EXCERPTED RECORDS —
[START]
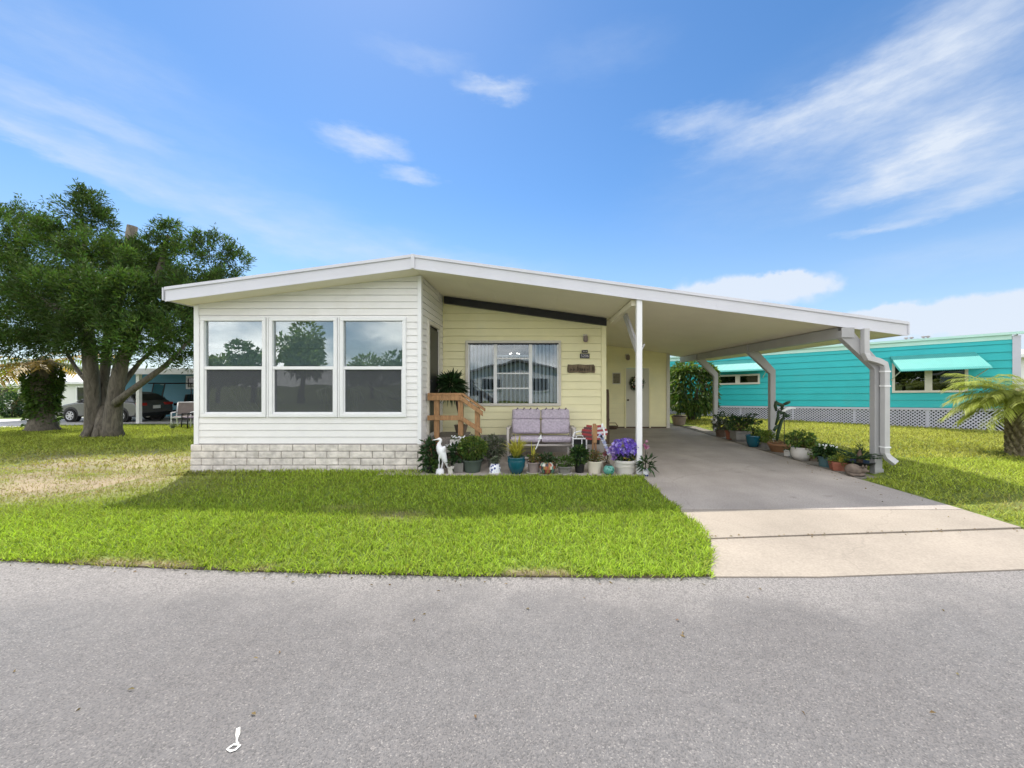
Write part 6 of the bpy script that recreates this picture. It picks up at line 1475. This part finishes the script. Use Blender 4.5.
[END]
[START]
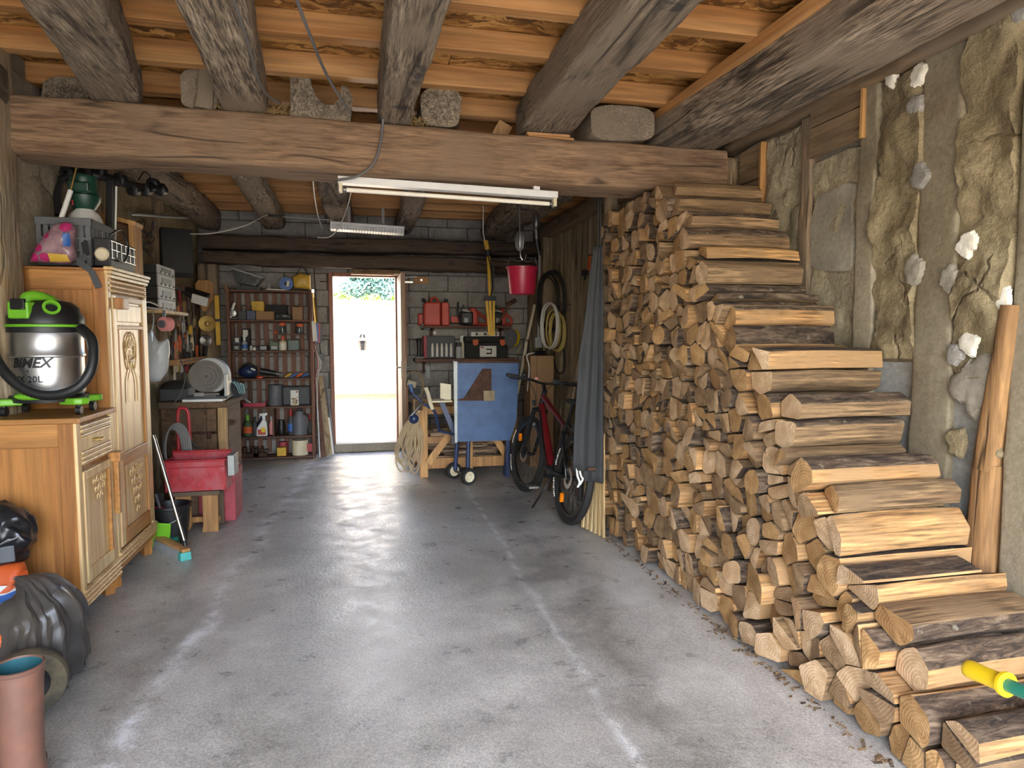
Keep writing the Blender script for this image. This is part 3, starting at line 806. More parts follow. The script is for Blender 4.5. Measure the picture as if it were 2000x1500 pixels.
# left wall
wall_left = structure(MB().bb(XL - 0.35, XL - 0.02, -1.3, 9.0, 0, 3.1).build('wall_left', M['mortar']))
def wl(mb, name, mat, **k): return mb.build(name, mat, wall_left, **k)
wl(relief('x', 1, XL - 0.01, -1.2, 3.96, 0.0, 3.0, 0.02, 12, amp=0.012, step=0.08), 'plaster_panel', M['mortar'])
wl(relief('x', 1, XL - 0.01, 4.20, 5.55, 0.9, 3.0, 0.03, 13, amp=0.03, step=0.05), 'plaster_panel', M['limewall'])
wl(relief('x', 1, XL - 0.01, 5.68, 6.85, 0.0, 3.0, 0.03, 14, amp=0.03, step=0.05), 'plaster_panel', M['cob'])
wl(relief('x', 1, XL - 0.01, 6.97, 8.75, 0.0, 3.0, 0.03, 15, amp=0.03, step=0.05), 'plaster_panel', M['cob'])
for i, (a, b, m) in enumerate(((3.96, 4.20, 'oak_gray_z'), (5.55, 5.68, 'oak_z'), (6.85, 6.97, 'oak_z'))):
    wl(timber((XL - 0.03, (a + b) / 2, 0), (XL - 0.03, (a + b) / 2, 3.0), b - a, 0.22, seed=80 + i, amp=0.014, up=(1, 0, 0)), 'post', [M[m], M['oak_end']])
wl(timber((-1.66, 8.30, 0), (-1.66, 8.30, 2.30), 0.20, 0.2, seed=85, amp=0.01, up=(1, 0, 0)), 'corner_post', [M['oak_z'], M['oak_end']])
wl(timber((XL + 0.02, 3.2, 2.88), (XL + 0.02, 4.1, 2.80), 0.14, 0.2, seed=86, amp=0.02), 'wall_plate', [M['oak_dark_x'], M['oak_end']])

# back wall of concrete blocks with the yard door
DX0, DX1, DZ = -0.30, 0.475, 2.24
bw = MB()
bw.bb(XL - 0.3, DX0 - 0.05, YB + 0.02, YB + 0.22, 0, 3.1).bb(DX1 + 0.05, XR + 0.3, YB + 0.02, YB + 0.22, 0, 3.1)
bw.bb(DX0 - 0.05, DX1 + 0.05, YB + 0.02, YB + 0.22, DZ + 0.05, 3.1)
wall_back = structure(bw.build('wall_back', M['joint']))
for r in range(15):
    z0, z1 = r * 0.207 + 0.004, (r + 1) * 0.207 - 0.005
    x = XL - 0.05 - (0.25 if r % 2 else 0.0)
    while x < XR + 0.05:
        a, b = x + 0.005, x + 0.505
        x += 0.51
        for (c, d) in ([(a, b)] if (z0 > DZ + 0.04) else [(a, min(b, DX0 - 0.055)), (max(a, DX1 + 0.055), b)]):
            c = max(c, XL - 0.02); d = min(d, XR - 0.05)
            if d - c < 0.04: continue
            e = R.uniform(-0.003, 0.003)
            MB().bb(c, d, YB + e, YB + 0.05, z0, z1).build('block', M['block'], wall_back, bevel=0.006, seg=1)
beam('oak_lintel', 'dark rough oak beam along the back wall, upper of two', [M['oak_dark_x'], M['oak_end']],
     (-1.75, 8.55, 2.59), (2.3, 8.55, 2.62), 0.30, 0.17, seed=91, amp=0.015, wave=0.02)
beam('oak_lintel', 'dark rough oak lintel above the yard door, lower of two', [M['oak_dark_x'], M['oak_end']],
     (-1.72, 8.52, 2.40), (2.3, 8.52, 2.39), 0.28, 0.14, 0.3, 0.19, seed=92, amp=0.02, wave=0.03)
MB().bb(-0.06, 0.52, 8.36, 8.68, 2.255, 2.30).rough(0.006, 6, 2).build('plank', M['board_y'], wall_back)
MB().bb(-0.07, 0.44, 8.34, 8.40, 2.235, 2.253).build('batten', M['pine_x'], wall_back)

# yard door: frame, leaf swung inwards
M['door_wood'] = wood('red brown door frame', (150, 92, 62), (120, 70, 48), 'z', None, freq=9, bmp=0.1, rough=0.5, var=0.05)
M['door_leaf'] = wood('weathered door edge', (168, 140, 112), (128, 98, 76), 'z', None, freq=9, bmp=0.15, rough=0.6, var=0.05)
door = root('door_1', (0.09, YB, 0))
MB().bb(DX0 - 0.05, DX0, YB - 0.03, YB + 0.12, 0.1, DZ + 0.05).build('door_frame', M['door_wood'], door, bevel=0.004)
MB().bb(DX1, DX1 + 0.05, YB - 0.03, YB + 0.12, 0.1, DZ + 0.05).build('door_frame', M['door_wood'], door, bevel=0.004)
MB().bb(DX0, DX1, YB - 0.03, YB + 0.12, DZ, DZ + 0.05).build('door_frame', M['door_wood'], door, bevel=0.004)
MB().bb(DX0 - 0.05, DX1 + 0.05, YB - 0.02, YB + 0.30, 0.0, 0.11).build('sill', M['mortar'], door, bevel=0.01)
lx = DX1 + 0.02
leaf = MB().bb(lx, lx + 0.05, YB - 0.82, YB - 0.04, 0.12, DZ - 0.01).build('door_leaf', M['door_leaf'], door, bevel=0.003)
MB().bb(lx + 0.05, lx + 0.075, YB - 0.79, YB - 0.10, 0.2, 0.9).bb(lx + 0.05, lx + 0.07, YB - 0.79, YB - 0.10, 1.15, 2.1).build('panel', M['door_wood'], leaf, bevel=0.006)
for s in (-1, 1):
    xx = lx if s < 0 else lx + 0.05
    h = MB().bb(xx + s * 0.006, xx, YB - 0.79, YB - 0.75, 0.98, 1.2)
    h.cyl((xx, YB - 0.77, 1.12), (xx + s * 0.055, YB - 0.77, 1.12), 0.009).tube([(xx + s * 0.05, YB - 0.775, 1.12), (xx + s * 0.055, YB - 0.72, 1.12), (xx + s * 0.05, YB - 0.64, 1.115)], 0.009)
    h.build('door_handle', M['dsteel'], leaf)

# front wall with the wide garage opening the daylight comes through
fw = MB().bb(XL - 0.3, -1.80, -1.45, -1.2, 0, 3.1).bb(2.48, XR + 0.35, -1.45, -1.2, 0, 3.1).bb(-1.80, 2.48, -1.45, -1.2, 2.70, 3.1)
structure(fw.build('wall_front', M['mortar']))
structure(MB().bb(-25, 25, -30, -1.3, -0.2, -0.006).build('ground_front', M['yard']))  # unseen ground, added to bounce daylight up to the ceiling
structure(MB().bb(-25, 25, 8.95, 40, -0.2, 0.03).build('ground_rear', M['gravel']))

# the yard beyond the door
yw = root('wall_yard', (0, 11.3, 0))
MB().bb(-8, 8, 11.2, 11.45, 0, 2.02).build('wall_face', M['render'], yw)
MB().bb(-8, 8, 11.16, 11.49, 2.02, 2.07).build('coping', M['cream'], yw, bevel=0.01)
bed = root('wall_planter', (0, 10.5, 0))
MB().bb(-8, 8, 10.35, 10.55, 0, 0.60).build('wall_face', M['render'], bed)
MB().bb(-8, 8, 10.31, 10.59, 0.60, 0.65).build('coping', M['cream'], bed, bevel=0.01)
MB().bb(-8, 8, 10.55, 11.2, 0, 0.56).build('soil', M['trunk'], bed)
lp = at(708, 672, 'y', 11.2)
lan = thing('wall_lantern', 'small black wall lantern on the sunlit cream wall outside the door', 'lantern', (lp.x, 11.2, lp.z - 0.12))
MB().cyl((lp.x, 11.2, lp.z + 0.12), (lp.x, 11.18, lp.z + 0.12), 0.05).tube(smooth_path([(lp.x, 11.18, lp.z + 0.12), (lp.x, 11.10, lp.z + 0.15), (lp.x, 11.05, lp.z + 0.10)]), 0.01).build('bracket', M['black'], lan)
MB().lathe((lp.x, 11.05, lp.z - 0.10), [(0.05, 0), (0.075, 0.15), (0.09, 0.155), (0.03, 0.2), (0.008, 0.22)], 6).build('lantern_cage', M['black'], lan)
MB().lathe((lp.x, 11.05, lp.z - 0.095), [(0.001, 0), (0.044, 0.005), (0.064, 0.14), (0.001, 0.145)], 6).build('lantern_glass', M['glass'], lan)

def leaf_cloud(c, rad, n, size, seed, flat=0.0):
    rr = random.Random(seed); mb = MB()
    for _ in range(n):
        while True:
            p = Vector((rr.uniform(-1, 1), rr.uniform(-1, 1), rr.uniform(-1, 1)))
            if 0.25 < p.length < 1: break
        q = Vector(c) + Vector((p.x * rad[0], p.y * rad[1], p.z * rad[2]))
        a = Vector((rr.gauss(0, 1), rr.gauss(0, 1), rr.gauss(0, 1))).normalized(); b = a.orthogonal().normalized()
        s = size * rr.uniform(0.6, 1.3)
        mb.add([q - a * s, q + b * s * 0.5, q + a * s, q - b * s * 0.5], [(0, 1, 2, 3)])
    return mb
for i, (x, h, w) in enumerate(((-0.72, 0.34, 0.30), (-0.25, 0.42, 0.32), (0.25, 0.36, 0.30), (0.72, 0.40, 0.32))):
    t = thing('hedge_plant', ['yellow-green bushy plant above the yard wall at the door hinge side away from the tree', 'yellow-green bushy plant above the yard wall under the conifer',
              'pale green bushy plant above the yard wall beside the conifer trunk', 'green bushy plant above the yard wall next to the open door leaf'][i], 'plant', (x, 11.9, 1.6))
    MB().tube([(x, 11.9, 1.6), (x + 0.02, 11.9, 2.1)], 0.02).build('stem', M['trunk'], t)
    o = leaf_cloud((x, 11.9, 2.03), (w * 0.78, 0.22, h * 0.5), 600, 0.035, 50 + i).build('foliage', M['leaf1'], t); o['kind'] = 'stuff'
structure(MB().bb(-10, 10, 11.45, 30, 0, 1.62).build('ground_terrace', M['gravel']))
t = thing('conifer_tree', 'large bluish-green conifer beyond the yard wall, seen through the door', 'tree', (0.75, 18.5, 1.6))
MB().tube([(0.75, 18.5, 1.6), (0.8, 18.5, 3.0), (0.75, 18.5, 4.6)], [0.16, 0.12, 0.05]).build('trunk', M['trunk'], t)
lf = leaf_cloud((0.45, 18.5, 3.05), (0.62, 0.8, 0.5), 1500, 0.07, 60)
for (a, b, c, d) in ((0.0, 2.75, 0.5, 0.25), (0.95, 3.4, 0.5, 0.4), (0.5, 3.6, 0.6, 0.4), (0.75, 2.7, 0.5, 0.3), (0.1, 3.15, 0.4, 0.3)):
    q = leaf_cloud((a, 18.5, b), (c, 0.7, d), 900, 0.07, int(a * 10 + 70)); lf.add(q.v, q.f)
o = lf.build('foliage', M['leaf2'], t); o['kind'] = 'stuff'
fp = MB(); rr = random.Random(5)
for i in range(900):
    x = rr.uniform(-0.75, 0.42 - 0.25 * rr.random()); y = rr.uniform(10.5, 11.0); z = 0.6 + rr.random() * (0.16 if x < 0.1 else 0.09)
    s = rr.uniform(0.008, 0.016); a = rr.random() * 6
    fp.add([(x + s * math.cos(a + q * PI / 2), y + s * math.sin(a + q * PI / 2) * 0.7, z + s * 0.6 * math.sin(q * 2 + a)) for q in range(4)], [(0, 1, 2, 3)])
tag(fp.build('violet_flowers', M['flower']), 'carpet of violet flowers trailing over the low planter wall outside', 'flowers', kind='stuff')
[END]
[START]
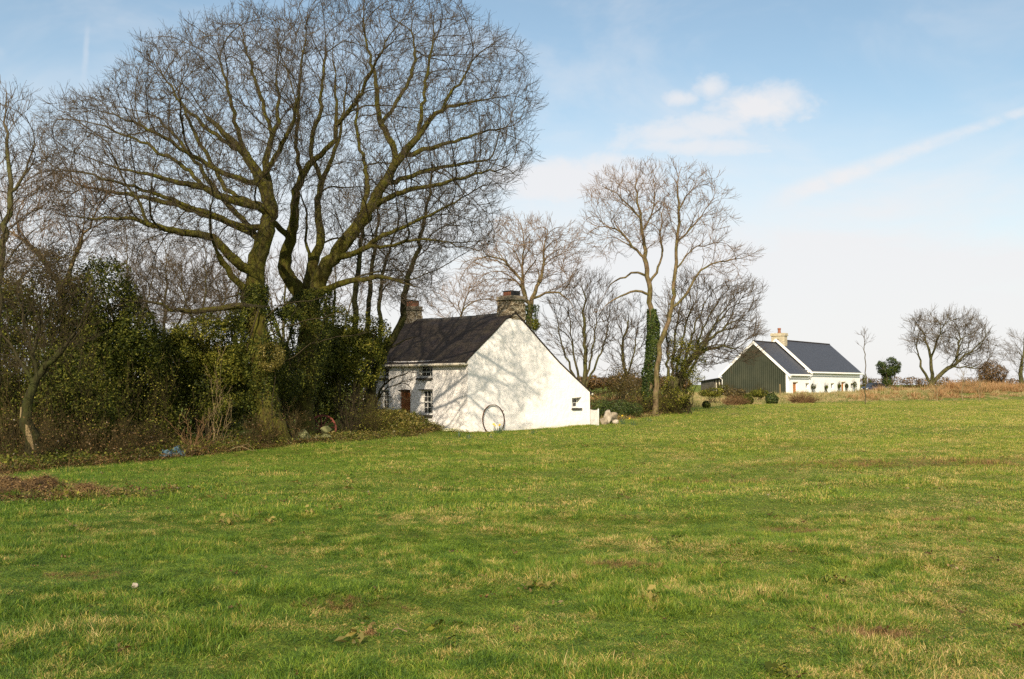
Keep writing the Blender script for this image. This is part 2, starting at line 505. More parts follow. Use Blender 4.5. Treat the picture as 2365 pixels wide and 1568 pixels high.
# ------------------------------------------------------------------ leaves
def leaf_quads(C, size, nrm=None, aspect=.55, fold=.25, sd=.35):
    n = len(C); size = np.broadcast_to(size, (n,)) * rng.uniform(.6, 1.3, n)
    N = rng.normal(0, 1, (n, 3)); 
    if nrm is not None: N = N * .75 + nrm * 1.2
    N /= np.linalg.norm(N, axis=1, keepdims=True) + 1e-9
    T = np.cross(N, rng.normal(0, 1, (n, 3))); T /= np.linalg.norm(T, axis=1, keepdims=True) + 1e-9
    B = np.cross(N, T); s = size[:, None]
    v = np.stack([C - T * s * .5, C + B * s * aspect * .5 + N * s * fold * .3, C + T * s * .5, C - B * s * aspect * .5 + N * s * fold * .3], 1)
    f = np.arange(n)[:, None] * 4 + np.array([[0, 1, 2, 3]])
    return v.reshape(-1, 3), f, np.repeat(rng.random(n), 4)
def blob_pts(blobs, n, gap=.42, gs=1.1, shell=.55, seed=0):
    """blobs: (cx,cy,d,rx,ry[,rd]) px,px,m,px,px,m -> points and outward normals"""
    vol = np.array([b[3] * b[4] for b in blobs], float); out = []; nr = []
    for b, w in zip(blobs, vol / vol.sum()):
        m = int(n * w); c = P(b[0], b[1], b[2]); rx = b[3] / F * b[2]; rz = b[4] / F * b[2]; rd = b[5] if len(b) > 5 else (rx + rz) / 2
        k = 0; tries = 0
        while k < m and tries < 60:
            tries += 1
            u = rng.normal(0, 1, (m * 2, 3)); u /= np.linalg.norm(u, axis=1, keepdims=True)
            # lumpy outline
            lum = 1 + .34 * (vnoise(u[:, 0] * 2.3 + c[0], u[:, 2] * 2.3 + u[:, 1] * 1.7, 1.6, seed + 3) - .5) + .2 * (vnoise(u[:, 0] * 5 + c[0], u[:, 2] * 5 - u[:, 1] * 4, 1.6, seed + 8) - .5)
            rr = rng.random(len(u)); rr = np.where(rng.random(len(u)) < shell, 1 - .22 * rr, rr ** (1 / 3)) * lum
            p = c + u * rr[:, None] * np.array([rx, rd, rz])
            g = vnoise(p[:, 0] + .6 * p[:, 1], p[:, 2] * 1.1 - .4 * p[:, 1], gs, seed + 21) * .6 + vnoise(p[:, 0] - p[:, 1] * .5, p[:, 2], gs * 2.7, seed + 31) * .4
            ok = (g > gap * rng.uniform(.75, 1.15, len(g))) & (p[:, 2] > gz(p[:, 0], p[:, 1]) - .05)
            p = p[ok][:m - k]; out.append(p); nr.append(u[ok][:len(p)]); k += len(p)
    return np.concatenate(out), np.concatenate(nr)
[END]
THE PROBLEM — Scan the material for lines with the word "wide", and copy each line you find.

RESPONSE TO THE EXERCISE —
# front wall with the wide garage opening the daylight comes through
Keep writing the Blender script for this image. This is part 2, starting at line 505. More parts follow. Use Blender 4.5. Treat the picture as 2365 pixels wide and 1568 pixels high.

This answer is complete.